### WORK TO BE COMPLETED
Only the lines from the start of the data to the line containing "except Exception: pass", both included, should be output, exactly and without pictures.

Rows from a 3D scene dataset
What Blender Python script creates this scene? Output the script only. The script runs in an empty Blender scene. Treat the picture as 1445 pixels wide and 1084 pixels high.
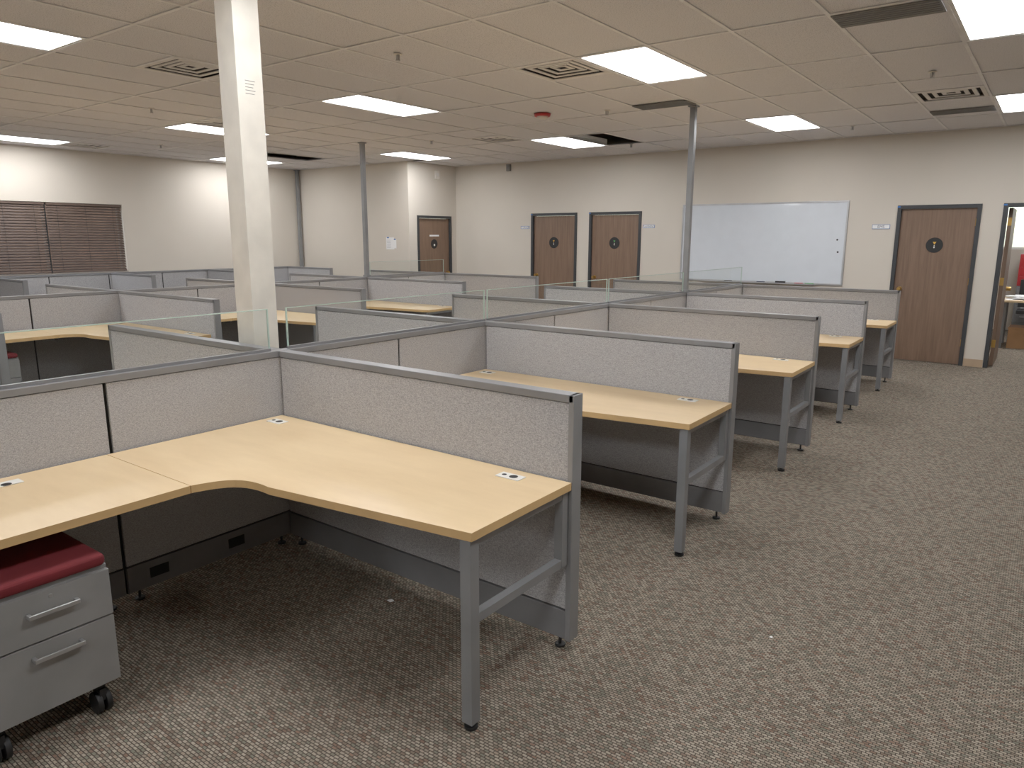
import bpy, math, random
from mathutils import Vector, Matrix
random.seed(4)
S=bpy.context.scene
try:
    S.view_settings.view_transform='Standard'
    S.view_settings.look='None'
    S.view_settings.exposure=0.0
    S.view_settings.gamma=1.2
except Exception: pass

# ------------------------------------------------------------------ materials
def lin(c): 
    r=[]
    for v in c:
        v/=255.0
        r.append(v/12.92 if v<=0.04045 else ((v+0.055)/1.055)**2.4)
    return (*r,1)
class NT:
    def __init__(s,name):
        s.m=bpy.data.materials.new(name); s.m.use_nodes=True
        s.t=s.m.node_tree; s.t.nodes.clear()
        s.out=s.n('ShaderNodeOutputMaterial')
    def n(s,typ,**k):
        nd=s.t.nodes.new(typ)
        for a,b in k.items(): setattr(nd,a,b)
        return nd
    def l(s,a,b): s.t.links.new(a,b)
    def p(s,color=None,rough=.5,metal=0,**k):
        b=s.n('ShaderNodeBsdfPrincipled')
        if color is not None: b.inputs['Base Color'].default_value=color
        b.inputs['Roughness'].default_value=rough; b.inputs['Metallic'].default_value=metal
        for a,v in k.items(): b.inputs[a.replace('_',' ')].default_value=v
        s.l(b.outputs[0],s.out.inputs[0]); return b
    def coord(s,scale=(1,1,1),rot=(0,0,0)):
        c=s.n('ShaderNodeTexCoord'); m=s.n('ShaderNodeMapping')
        m.inputs['Scale'].default_value=scale; m.inputs['Rotation'].default_value=rot
        s.l(c.outputs['Object'],m.inputs[0]); return m.outputs[0]
    def ramp(s,fac,stops,interp='LINEAR'):
        r=s.n('ShaderNodeValToRGB'); r.color_ramp.interpolation=interp
        e=r.color_ramp.elements
        while len(e)<len(stops): e.new(.5)
        for i,(p,c) in enumerate(stops): e[i].position=p; e[i].color=c
        s.l(fac,r.inputs[0]); return r.outputs[0]
    def noise(s,vec,scale,detail=3,rough=.5):
        n=s.n('ShaderNodeTexNoise'); n.inputs['Scale'].default_value=scale
        n.inputs['Detail'].default_value=detail; n.inputs['Roughness'].default_value=rough
        s.l(vec,n.inputs['Vector']); return n.outputs['Fac']
    def math(s,op,a,b=None):
        n=s.n('ShaderNodeMath',operation=op)
        for i,x in enumerate((a,b)):
            if x is None: continue
            if isinstance(x,(int,float)): n.inputs[i].default_value=x
            else: s.l(x,n.inputs[i])
        return n.outputs[0]
    def bump(s,b,h,strength=.3,dist=.01):
        n=s.n('ShaderNodeBump'); n.inputs['Strength'].default_value=strength; n.inputs['Distance'].default_value=dist
        s.l(h,n.inputs['Height']); s.l(n.outputs[0],b.inputs['Normal'])
def simple(name,c,rough=.5,metal=0,var=.04,**k):
    t=NT(name); b=t.p(lin(c),rough,metal,**k)
    f=t.noise(t.coord(),6,4)
    t.l(t.ramp(f,[(.3,lin([v*(1-var) for v in c])),(.7,lin([min(255,v*(1+var)) for v in c]))]),b.inputs['Base Color'])
    return t.m
def mat_wall():
    t=NT('painted_drywall'); b=t.p(rough=.85); v=t.coord()
    t.l(t.ramp(t.noise(v,.8,3),[(.3,lin((200,191,178))),(.7,lin((206,197,184)))]),b.inputs['Base Color'])
    t.bump(b,t.noise(v,180,3),.15,.003); return t.m
def mat_carpet():
    t=NT('loop_carpet'); b=t.p(rough=1.0); b.inputs['Specular IOR Level'].default_value=.05
    v=t.coord(rot=(0,0,math.radians(0)))
    nz=t.n('ShaderNodeTexNoise'); nz.inputs['Scale'].default_value=70; nz.inputs['Detail'].default_value=1; t.l(v,nz.inputs['Vector'])
    sub=t.n('ShaderNodeVectorMath',operation='SUBTRACT'); t.l(nz.outputs['Color'],sub.inputs[0]); sub.inputs[1].default_value=(.5,.5,.5)
    sc=t.n('ShaderNodeVectorMath',operation='SCALE'); t.l(sub.outputs[0],sc.inputs[0]); sc.inputs['Scale'].default_value=.004
    ad=t.n('ShaderNodeVectorMath',operation='ADD'); t.l(v,ad.inputs[0]); t.l(sc.outputs[0],ad.inputs[1])
    br=t.n('ShaderNodeTexBrick'); t.l(ad.outputs[0],br.inputs['Vector'])
    br.inputs['Scale'].default_value=1; br.inputs['Brick Width'].default_value=.020; br.inputs['Row Height'].default_value=.0115
    br.inputs['Mortar Size'].default_value=.0022; br.inputs['Mortar Smooth'].default_value=.7
    br.inputs['Color1'].default_value=(0,0,0,1); br.inputs['Color2'].default_value=(1,1,1,1)
    col=t.ramp(br.outputs['Color'],[(0,lin((126,102,88))),(.18,lin((120,119,106))),(.4,lin((143,131,117))),(.62,lin((159,148,133))),(.85,lin((170,160,144))),(1,lin((134,107,91)))])
    fine=t.noise(v,380,2)
    mx=t.n('ShaderNodeMix',data_type='RGBA',blend_type='MULTIPLY'); mx.inputs[0].default_value=.6
    t.l(col,mx.inputs[6]); t.l(t.ramp(fine,[(.3,(.62,.62,.62,1)),(.7,(1,1,1,1))]),mx.inputs[7])
    m2=t.n('ShaderNodeMix',data_type='RGBA'); t.l(br.outputs['Fac'],m2.inputs[0]); t.l(mx.outputs[2],m2.inputs[6]); m2.inputs[7].default_value=lin((66,58,52))
    wv=t.noise(v,.9,3)
    m3=t.n('ShaderNodeMix',data_type='RGBA',blend_type='MULTIPLY'); m3.inputs[0].default_value=1
    t.l(m2.outputs[2],m3.inputs[6]); t.l(t.ramp(wv,[(.3,(.94,.94,.94,1)),(.7,(1,1,1,1))]),m3.inputs[7])
    t.l(m3.outputs[2],b.inputs['Base Color'])
    inv=t.math('SUBTRACT',1,br.outputs['Fac'])
    t.bump(b,t.math('ADD',inv,fine),.5,.003); return t.m
def mat_fabric():
    t=NT('panel_fabric'); b=t.p(rough=.95); b.inputs['Specular IOR Level'].default_value=.1
    v=t.coord((110,110,560)); v2=t.coord((460,460,180))
    f=t.noise(v,1,2,.6); g=t.noise(v2,1,2,.6)
    hf=t.math('MULTIPLY',t.math('ADD',f,g),.5)
    t.l(t.ramp(hf,[(.34,lin((124,123,124))),(.5,lin((162,161,162))),(.66,lin((195,194,195)))]),b.inputs['Base Color'])
    t.bump(b,hf,.35,.002); return t.m
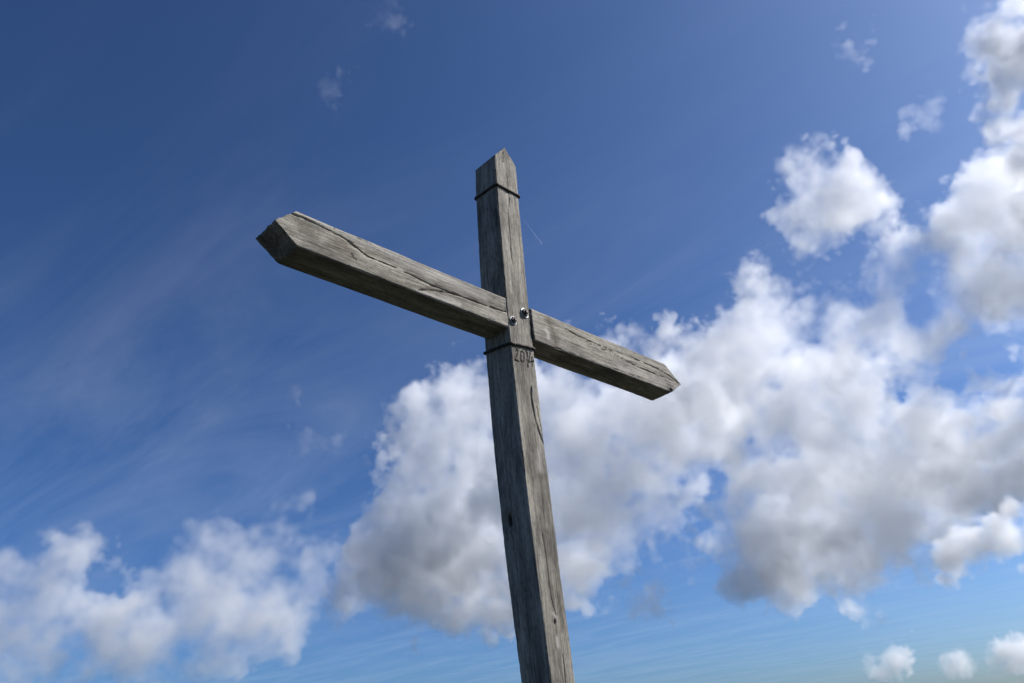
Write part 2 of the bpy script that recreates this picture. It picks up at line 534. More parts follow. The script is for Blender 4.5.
def beam(name, parent, mat, axis, along, half, corner, cap=None, relief=None, seed=1, dens=(0.005, 0.0055)):
    """axis 0 or 2: the beam's long axis. along = sorted stations; half = ((v0, v1), (w0, w1)) cross section in the
    remaining axes; corner(u)-> per-station shift; cap(P) reshapes the ends; relief(P, face) -> inward depth, grime, stain, bleach"""
    (v0, v1), (w0, w1) = half
    vs = np.linspace(v0, v1, max(8, int((v1 - v0) / dens[1])))
    ws = np.linspace(w0, w1, max(8, int((w1 - w0) / dens[1])))
    P, faces = box_grid(along, vs, ws)
    u, v, w = P[:, 0].copy(), P[:, 1].copy(), P[:, 2].copy()
    # outward direction, with worn rounded arrises
    r = 0.007
    n = np.zeros((len(P), 3))
    for c, (lo, hi) in ((1, (v0, v1)), (2, (w0, w1))):
        x = P[:, c]
        n[:, c] = np.where(x < lo + r, (x - lo - r) / r, np.where(x > hi - r, (x - hi + r) / r, 0))
    ends = (np.isclose(u, along[0]) | np.isclose(u, along[-1]))
    ln = np.linalg.norm(n, axis=1)
    inner = P - n * r
    nn = n / np.maximum(ln, 1e-9)[:, None]
    side = ln > 0
    P = np.where(side[:, None], inner + nn * r * np.minimum(1, np.maximum(np.abs(n).max(1), 0))[:, None], P)
    on = (np.abs(n).max(1) > 0.999)                    # true surface points of the four long faces
    # which long face: 1 = -v, 2 = +v, 3 = -w, 4 = +w
    face = np.where(np.abs(n[:, 1]) >= np.abs(n[:, 2]), np.where(n[:, 1] < 0, 1, 2), np.where(n[:, 2] < 0, 3, 4))
    if cap is not None:
        P[:, 0] = cap(P)
    if corner is not None:
        P = corner(P)
    # hewing marks, grain ridges, chipped edges
    q = P
    d = 0.0022 * vnoise(q, (.35, .06, .06), seed) + 0.0012 * vnoise(q, (.16, .018, .018), seed + 1) \
        + 0.0007 * vnoise(q, (.07, .008, .008), seed + 2)
    edge = np.clip(ln - 1.0, 0, .5) * 2
    chip = np.clip(vnoise(q, (.05, .05, .05), seed + 3) + .5 * vnoise(q, (.018, .03, .03), seed + 4) - .25, 0, 1)
    d = d - 0.018 * edge * chip - .0035 * edge
    cavity_dark = np.zeros(len(P)); stain = np.zeros(len(P)); bleach = np.zeros(len(P))
    if relief is not None:
        dd, cavity_dark, stain, bleach = relief(P, face)
        d = d - dd
    P = P + nn * (d * (side & on))[:, None]
    endd = 0.004 * vnoise(q, (.03, .03, .03), seed + 6) + 0.003 * vnoise(q, (.011, .011, .011), seed + 7)
    P[:, 0] += np.where(ends, endd, 0)
    X = P if axis == 0 else np.stack([P[:, 1], P[:, 2], P[:, 0]], 1)
    me = bpy.data.meshes.new(name)
    me.from_pydata(X.tolist(), [], faces)
    bm = bmesh.new(); bm.from_mesh(me)
    bmesh.ops.recalc_face_normals(bm, faces=bm.faces)
    bm.to_mesh(me); bm.free()
    me.polygons.foreach_set('use_smooth', [True] * len(me.polygons))
    for nm, val in (('cavity_dark', cavity_dark), ('stain', stain), ('bleach', bleach)):
        a = me.attributes.new(nm, 'FLOAT', 'POINT')
        a.data.foreach_set('value', np.clip(val, 0, 1).astype(np.float32))
    me.materials.append(mat)
    o = bpy.data.objects.new(name, me)
    COL.objects.link(o)
    o.parent = parent
    return o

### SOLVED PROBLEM
What Blender Python script creates this scene? Output the script only. The script runs in an empty Blender scene. Treat the picture as 1445 pixels wide and 1084 pixels high.
import bpy, math, random
from mathutils import Vector, Matrix
random.seed(4)
S=bpy.context.scene
try:
    S.view_settings.view_transform='Standard'
    S.view_settings.look='None'
    S.view_settings.exposure=0.0
    S.view_settings.gamma=1.2
except Exception: pass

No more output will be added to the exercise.